Sono dati significativi ed esprimono in termini matematici una realtà che spiega la presenza della Federazione qui a Milano, fuori dai territori che si affacciano sul mare, ma nel principale centro economico e finanziario del Paese: il fatto cioè che il mondo marittimo sia un driver” di sviluppo anche per il resto dell’economia.

 

 

 

-(alla fine) “Condizione di uno sviluppo positivo in campo economico è spesso il muoversi in un ambiente istituzionale che non ponga eccessivi ostacoli: è questo il caso anche del cluster marittimo e cosa si può fare di più?”

    • Un aspetto da sottolineare è l’ammodernamento del sistema marittimo intervenuto in questi anni: un ammodernamento che, in un sistema fortemente regolato com’è quello marittimo, è dipeso da un processo di riforma che ha reso competitivi con i concorrenti la flotta mercantile italiana e i nostri porti.

 

    • Particolarmente fruttuosa è stata la riforma della navigazione internazionale: essa ha reso disponibili risorse per investimenti che hanno portato la flotta a raddoppiare ed a rinnovarsi. Oggi la flotta italiana è tra le principali al mondo (la terza dei grandi paesi riuniti nel G20) e supera i 17 milioni di tonnellate di stazza, con posizioni di assoluto rilievo nei settori più sofisticati (ro-ro, navi da crociera, navi per prodotti chimici). Dopo la riforma sono stati investiti oltre 35 miliardi di euro nella costruzione di nuove unità navali.

 

  • Quella della navigazione internazionale è l’esempio di una riforma che ha funzionato, restituendo competitività a un settore ed è stata poi estesa alle crociere, al cabotaggio maggiore, alla nautica, alla pesca. Ovunque essa ha portato ad investimenti, con ricadute spesso di grande rilievo: sulla specializzazione dei nostri cantieri nelle grandi navi da crociera, un settore nel quale sono oggi leader mondiali, e in quelle da trasporto passeggeri; su quella dell’industria nautica nei maxi-yacht, ove l’Italia si contende con gli Stati Uniti la posizione di primo produttore del mondo; sulla pesca marittima, pur ormai orientata verso l’acquacoltura.
  • Altrettanto importante la riforma dei porti del 1994, riforma che ha consentito all’Italia di qualificarsi a lungo in Europa come primo importatore ed esportatore via mare, ma che sta perdendo di efficacia. Nel 2014 sono passate per i porti Italiani 195 milioni di tonnellate di merci: un - 9% rispetto a due anni prima e un nuovo calo di traffico per i nostri scali marittimi, i quali nell’ultimo decennio perdono più di un quinto del loro import-export: in parte ciò è dovuto al ridursi dell’attività economica, ma in parte è anche legato ad una perdita di competitività, alla quale il nuovo Piano strategico della portualità e della logistica dovrà porre rimedio. Lasciamo ad altri il primo posto in Europa, a lungo detenuto, dato che i sistemi portuali di altri paesi (Paesi Bassi, Regno Unito e Spagna) ora ci sopravanzano.L’Italia resta però la prima meta per i passeggeri, con 11 milioni di movimenti di crocieristi e altri 47 milioni di viaggiatori, che testimoniano il ruolo che i nostri scali rivestono nel dare slancio all’industria del turismo e nell’assicurare la continuità territoriale del Paese.

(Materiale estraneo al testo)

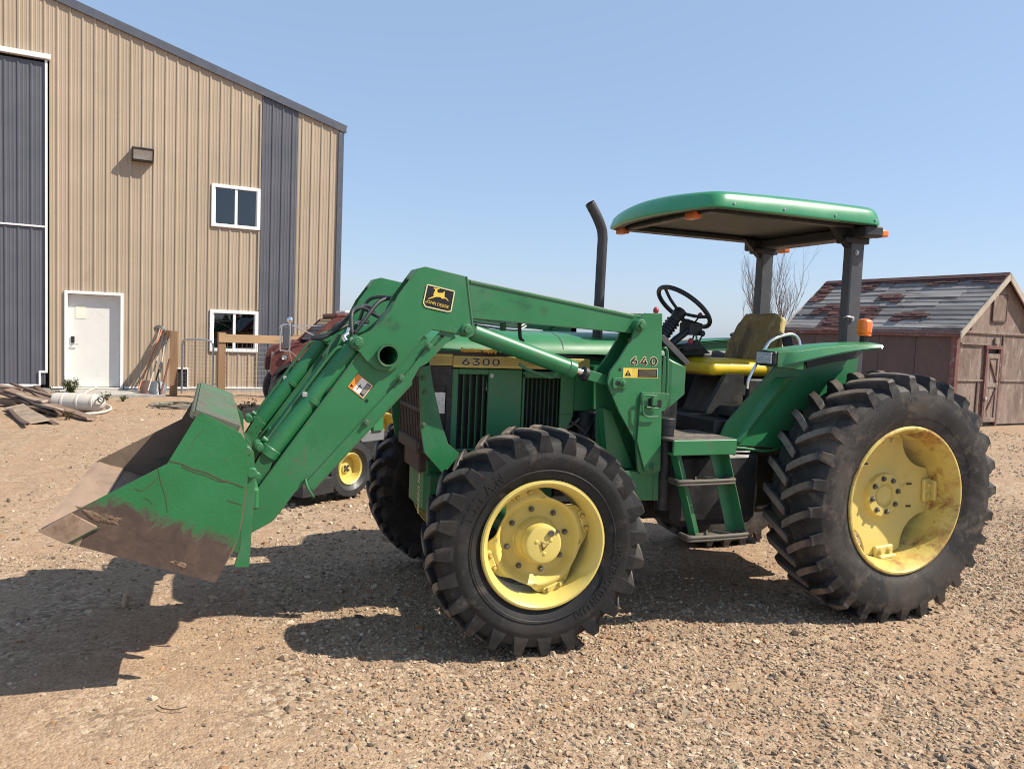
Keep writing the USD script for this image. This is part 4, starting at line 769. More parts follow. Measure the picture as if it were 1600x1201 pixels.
# bucket
def bucket():
    b = sub(TR, 'bucket', 'large scraped green loader bucket with brown muddy floor'); YN, YF = -.93, .68
    tip, heel, F_, R_, bk, bl_ = (Yp(*q, YN)[[0, 2]] for q in ((62, 828), (337, 909), (306, 652), (372, 676), (388, 725), (374, 838)))
    n1 = A(.20, 0, .98)
    def mudpaint():
        a, c = Yp(150, 778, YN), Yp(378, 850, YN); d = c-a; nn = A(-d[2], 0, d[0]); nn /= np.linalg.norm(nn)
        n = {'g': ('geometry', {}), 'dt': ('vector_math', dict(math_type='dot_product', vector2=tuple(nn))), 'n': ('noise_texture', dict(scale=9., detail=10., roughness=.78, distortion=.8)),
             'n2': ('noise_texture', dict(scale=3.5, detail=4.)), 'ns': ('math', dict(math_type='multiply_add', value2=.34, value3=float(-(a @ nn))-.17)), 'ad': ('math', dict(math_type='add')),
             'mr': ('rgb_ramp', dict(ramp=[(.468, (1, 1, 1)), (.525, (0, 0, 0))])), 'of': ('math', dict(math_type='add', value2=.5)),
             'gr': ('rgb_ramp', dict(ramp=[(.35, (.015, .140, .040)), (.65, (.021, .172, .058))])), 'br': ('rgb_ramp', dict(ramp=[(.3, (.050, .034, .028)), (.5, (.085, .056, .043)), (.7, (.14, .096, .066))])),
             'mx': ('mix', dict(mix_type='mix')), 'sc': ('noise_texture', dict(scale=17., detail=10., roughness=.82, distortion=1.2)), 'sr': ('rgb_ramp', dict(ramp=[(.60, (0, 0, 0)), (.66, (1, 1, 1))])), 'm2': ('mix', dict(mix_type='mix', color2=(.09, .055, .035))),
             'bu': ('bump', dict(strength=.3, distance=.01)), 'bw': ('rgb_to_bw', {}), 'rg': ('map_range', dict(to_min=.42, to_max=.85)), 'p': ('principled_bsdf', dict(roughness=.5))}
        L = [('g.position', 'dt.vector1'), ('g.position', 'n.vector'), ('g.position', 'n2.vector'), ('g.position', 'sc.vector'), ('n.fac', 'ns.value1'), ('dt.value', 'ad.value1'), ('ns.value', 'ad.value2'), ('ad.value', 'of.value1'), ('of.value', 'mr.fac'),
             ('n2.fac', 'gr.fac'), ('n.fac', 'br.fac'), ('gr.color', 'm2.color1'), ('sc.fac', 'sr.fac'), ('sr.color', 'm2.fac'), ('m2.color', 'mx.color1'), ('mr.color', 'mx.fac'), ('br.color', 'mx.color2'), ('mx.color', 'p.base_color'),
             ('sc.fac', 'bu.height'), ('bu.normal', 'p.normal'), ('mr.color', 'bw.color'), ('bw.val', 'rg.value'), ('rg.result', 'p.roughness')]
        return usdkit.material(stage, '/World/Looks/bucket_side_paint', n, L, surface='p.BSDF')
    MP = mudpaint()
    sp = xz([(60, 828), (112, 801), (261, 725), (306, 652), (316, 646), (376, 677), (386, 692), (388, 735), (373, 838), (337, 910), (104, 848)], YN); SP = Polygon(sp)
    side = part(b, 'side_plate', plate(rpoly(sp, .006), YN, YN+.016), MP)
    part(b, 'side_plate', plate(rpoly(sp, .006), YF-.016, YF), pmat('bucket_inside', (.16, .115, .08), .75, .25, 5., bump=.2, bscale=25., spots=[((.02, .09, .03), .33, 2.2), ((.09, .06, .045), .3, 6.)]))
    INS = '/World/Looks/bucket_inside'
    def sheet(a, c, th=.012):
        d = (c-a)/np.linalg.norm(c-a); n = A(-d[1], d[0]); return hull([(q[0]+n[0]*k, y, q[1]+n[1]*k) for q in (a, c) for k in (0, th) for y in (YN+.016, YF-.016)])
    part(b, 'floor', sheet(tip+(heel-tip)*.02, heel), STEELB)
    pr_ = spline([A(heel[0], 0, heel[1]), A(bl_[0], 0, bl_[1]), A(bk[0], 0, bk[1]), A(R_[0], 0, R_[1]), A(F_[0], 0, F_[1])], 4)[:, [0, 2]]
    part(b, 'back_sheet', [sheet(p, q) for p, q in zip(pr_, pr_[1:])], INS)
    d = (R_-F_)/np.linalg.norm(R_-F_); n = A(-d[1], d[0])
    part(b, 'top_lip', [hull([(q[0]+n[0]*k, y, q[1]+n[1]*k) for q in (F_-d*.012, R_) for k in (.0, .030) for y in (YN+.018, YF)]), tube([(F_[0]-.01, YN+.02, F_[1]+.01), (F_[0]-.01, YF, F_[1]+.01)], .016, 10)], pmat('worn_green_lip', (.05, .14, .06), .6, .2, 6., spots=[((.095, .10, .07), .50, 3.), ((.08, .062, .045), .42, 12.)]))
    fd = (heel-tip)/np.linalg.norm(heel-tip); fn = A(-fd[1], fd[0])
    part(b, 'cutting_edge', hull([(q[0]+fn[0]*k, y, q[1]+fn[1]*k) for q, ks in ((tip-fd*.005, (-.002, .004)), (tip+fd*.16, (-.018, .020))) for k in ks for y in (YN-.002, YF+.002)]), STEELB)
    wp = xz([(60, 829), (112, 801), (153, 822), (104, 848)], YN)
    part(b, 'corner_wear_plate', plate(rpoly(wp, .003), YN-.016, YN-.001), STEELB)
    part(b, 'wear_strip', plate(xz([(150, 823), (157, 823), (112, 848), (105, 848)], YN), YN-.009, YN-.001), GREEN2)
    # stiffener and ears on the back
    ear = rpoly(xz([(376, 677), (386, 686), (394, 697), (396, 735), (387, 868), (364, 868), (373, 838)], -.72), .008)
    for y in (-.93+.03, -.66, -.50, .48, .64): part(b, 'mounting_ear', plate(ear, y, y+.016), GREEN2 if y != -.90 else GREEN)
    part(b, 'back_stiffener', [bx(bk[0]+.005, bk[0]+.05, YN+.05, YF-.02, bk[1]-.22, bk[1]-.12, .01)], GREEN2)
    for pq in ((384, 704), (393, 738)):
        q = Yp(*pq, -.90); part(b, 'ear_pin', [cyl((q[0], -.86, q[2]), (q[0], -.915, q[2]), .024, 20, b=.004)], GREEN2, smooth=30)
    # scratches, dried mud
    for pts, w in (([(264, 720), (282, 724), (300, 732), (322, 738), (345, 749), (362, 754), (380, 761)], .0035), ([(284, 729), (300, 736), (320, 742), (338, 750), (352, 753)], .002), ([(247, 731), (250, 747), (258, 775), (262, 800)], .0016), ([(247, 746), (236, 756), (223, 766), (211, 763)], .0018), ([(356, 781), (364, 784), (377, 788)], .0022), ([(302, 690), (307, 682), (316, 673)], .0012), ([(225, 778), (231, 780), (238, 787)], .0010)):
        P = [tuple(p[[0, 2]]) for p in spline([Yp(*q, YN) for q in pts], 4)]; part(b, 'scratch', plate(LineString(P).buffer(w*.62), YN-.0012, YN+.001), SCR)
    def crust(quad, amp, lo, seed, nu=64, nv=30):
        P = [Yp(*q, YN) for q in quad]
        U, V_ = np.meshgrid(np.linspace(0, 1, nu), np.linspace(0, 1, nv), indexing='ij')
        B = (P[0]*((1-U)*(1-V_))[..., None]+P[1]*(U*(1-V_))[..., None]+P[2]*(U*V_)[..., None]+P[3]*((1-U)*V_)[..., None])
        ed = np.minimum(1, np.minimum(np.minimum(U, 1-U)*5, np.minimum(V_, 1-V_)*3))
        h = (meshkit.fbm(B*A(75, 75, 75), 4, seed)-lo)*ed-(1-ed)*.12; h = np.where(h > 0, np.sqrt(np.maximum(h, 0))*amp, -.003); B = B-h[..., None]*A(0, 1, 0)
        k = (np.arange(nu-1)[:, None]*nv+np.arange(nv-1)).ravel(); return T(B.reshape(-1, 3), np.vstack([np.stack([k, k+nv, k+nv+1], 1), np.stack([k, k+nv+1, k+1], 1)]))
    blobs = [crust(q, a_, l_, sd) for q, a_, l_, sd in (([(116, 790), (198, 808), (188, 823), (146, 816)], .0065, .34, 4), ([(262, 868), (294, 880), (294, 892), (262, 880)], .005, .40, 2))]
    part(b, 'dried_mud', blobs, MUD, smooth=40, kind='stuff')
bucket()

# ------------------------------------------------------------------ platform, fenders, seat, canopy
for s in (-1, 1):
    f = (lambda q: q) if s < 0 else mirror
    fd_ = sub(TR, 'fender')
    pl = rpoly(xz([(1118, 693), (1133, 660), (1232, 546), (1262, 540), (1340, 545), (1333, 600), (1292, 614), (1262, 650), (1215, 699)], -.52), .01)
    part(fd_, 'inner_panel', f(plate(pl, -.535, -.52)), GREEN)
    # crease across the panel
    a, c = Yp(1152, 690, -.535), Yp(1222, 590, -.535); e, g = Yp(1147, 690, -.535), Yp(1208, 590, -.535); h, i_ = Yp(1160, 692, -.535), Yp(1246, 588, -.535)
    part(fd_, 'panel_crease', f(hull([a+A(0, -.02, 0), c+A(0, -.045, 0), e+A(0, .004, 0), g+A(0, .004, 0), h+A(0, .004, 0), i_+A(0, .004, 0)])), GREEN, smooth=False)
    # roof of the fender: swept over the tyre
    def shell(u, v):
        x = -.80+u*.80; z = 1.618+.075*math.sin(min(1, u*1.02)*math.pi/2)**.9
        if u > .75: z += .006*(u-.75)
        out = -.76+.05*max(0, .12-u)/.12
        if v < .8: return (x+.0, -.50+(out+.50)*v/.8, z+.012*math.sin(v/.8*math.pi))
        t = (v-.8)/.2; hgt = .080*(1-u*.80); return (x, out-.012*t, z-hgt*t)
    part(fd_, 'fender_top', [f(grid(22, 12, shell)), f(grid(22, 12, lambda u, v: tuple(np.array(shell(u, v))+A(0, .006, -.010))))], GREEN, smooth=40)
    part(fd_, 'fender_skirt', f(plate(xz([(1258, 556), (1352, 545), (1338, 560), (1300, 566), (1262, 575)], -.60), -.60, -.59)), BLACK)
    hs = [(-.82, 1.628), (-.63, 1.640), (-.615, 1.50), (-.79, 1.515)]
    part(fd_, 'lamp_housing', [f(hull([(-.80, y, z) for y in (-.54, -.735) for z in (1.625, 1.535)]+[(-.62, y, z) for y in (-.52, -.755) for z in (1.64, 1.52)]))], GREEN)
    part(fd_, 'lamp_surround', f(bx(-.825, -.79, -.730, -.555, 1.538, 1.626, .01)), BLACK)
    part(fd_, 'lamp_lens', f(bx(-.832, -.82, -.712, -.572, 1.550, 1.618, .006)), LENS)
    part(fd_, 'fender_lip', f(tube(spline([Yp(1150, 699, -.55), Yp(1215, 701, -.55), Yp(1262, 652, -.55), Yp(1292, 615, -.55)], 5), .009, 8)), GREEN, smooth=40)
    hb = [Yp(1168, 607, -.545), Yp(1172, 588, -.545), Yp(1197, 542, -.545), Yp(1206, 531, -.545), Yp(1226, 523, -.545), Yp(1240, 523, -.55), Yp(1248, 531, -.56), Yp(1250, 541, -.57)]
    part(fd_, 'grab_handle', f(tube(spline(hb, 6), .0105, 10)), CHROME, smooth=40)
    lamp = Yp(1351, 511, -.60)
    part(fd_, 'amber_lamp', [f(hull(np.vstack([ico(lamp+A(dx, dy, dz), .028, 2).vertices for dx in (-.012, .012) for dy in (-.014, .014) for dz in (-.026, .026)]))), f(lathe([(.036, -.058), (.044, -.056), (.044, -.048), (.036, -.046)], lamp, (0, 0, 1), 20))], AMBER, smooth=60)
    part(fd_, 'lamp_bracket', f(bx(lamp[0]-.02, lamp[0]+.025, lamp[1]-.02, lamp[1]+.02, 1.69, lamp[2]-.055, .003)), BLACK)
part(TR, 'platform', [bx(-1.52, -1.09, -.75, -.33, 1.085, 1.10, .003), bx(-1.52, -.3, -.5, .5, 1.0, 1.06, .003)], pmat('worn_mat', (.10, .085, .075), .9, .3, 10., bump=.3, spots=((.20, .165, .13), .45, 7.)))
part(TR, 'platform_beam', [bx(-1.525, -1.085, -.765, -.75, 1.008, 1.098, .004), bx(-1.525, -1.085, -.75, -.70, 1.008, 1.02, .003), bx(-1.09, -1.078, -.75, -.5, 1.0, 1.10, .003)], GREEN)
lad = sub(TR, 'access_ladder')
for (t0, b0) in (((1057, 708), (1087, 838)), ((1138, 708), (1166, 838))):
    p, q = Yp(*t0, -.745), Yp(*b0, -.80); w = .070 if t0[0] < 1100 else -.085
    part(lad, 'side_rail', [hull([p+A(dx, dy, 0) for dx in (0, .006) for dy in (0, .075)]+[q+A(dx, dy, 0) for dx in (0, .006) for dy in (0, .075)]), hull([p+A(dx, dy, 0) for dx in (0, w) for dy in (.068, .074)]+[q+A(dx, dy, 0) for dx in (0, w) for dy in (.068, .074)])], GREEN)
for (x0, y0, x1, y1, yy) in ((1063, 747, 1148, 755, -.79), (1079, 832, 1168, 842, -.86)):
    p, q = Yp(x0, y0, yy), Yp(x1, y1, yy); L_ = q[0]-p[0]; z = (p[2]+q[2])/2
    ring = spline([A(p[0], yy+.11, z), A(p[0], yy+.04, z), A(p[0]+.03, yy, z), A(q[0]-.03, yy, z), A(q[0], yy+.04, z), A(q[0], yy+.11, z)], 6)
    part(lad, 'step', [tube(ring, .011, 10), tube(ring-A(0, 0, .018), .009, 8), bx(p[0]+.01, q[0]-.01, yy+.015, yy+.11, z-.012, z-.006, 0)] + [hull([A(x_+dx, y_, z_) for x_, y_ in ((p[0]+L_*e0, yy+.02), (p[0]+L_*e1, yy+.10)) for dx in (0, .010) for z_ in (z-.004, z+.010)]) for e0, e1 in ((.3, .45), (.7, .55))], pmat('worn_step' if y0 < 800 else 'worn_step_b', (.10, .088, .068), .6, .3, 15., metal=.2, spots=((.03, .07, .03), .35, 18.)), smooth=30)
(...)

  • Per mantenere una posizione di avanguardia è sempre più necessario un adeguato sviluppo delle infrastrutture e della logistica, in modo da assicurare trasporti celeri, efficaci ed economici tra le aree nazionali od europee e quella grande porta sul mondo che è il mare.

  • L’incontro di oggi, dato il rilievo del nostro cluster, deve richiamare anche ad un efficace coordinamento amministrativo in materia marittima, dando così risposta ad una questione quanto mai sentita da quando le competenze marittime sono state progressivamente disperse tra più amministrazioni. L’auspicio della Federazione del Mare è una adeguata attenzione al settore in sede politica e che una catena di comando ben funzionante si faccia carico dei problemi e porti la soluzione così individuata alla sua attuazione legislativa e amministrativa in tempi ristretti, conformi agli standard internazionali caratteristici del mondo marittimo.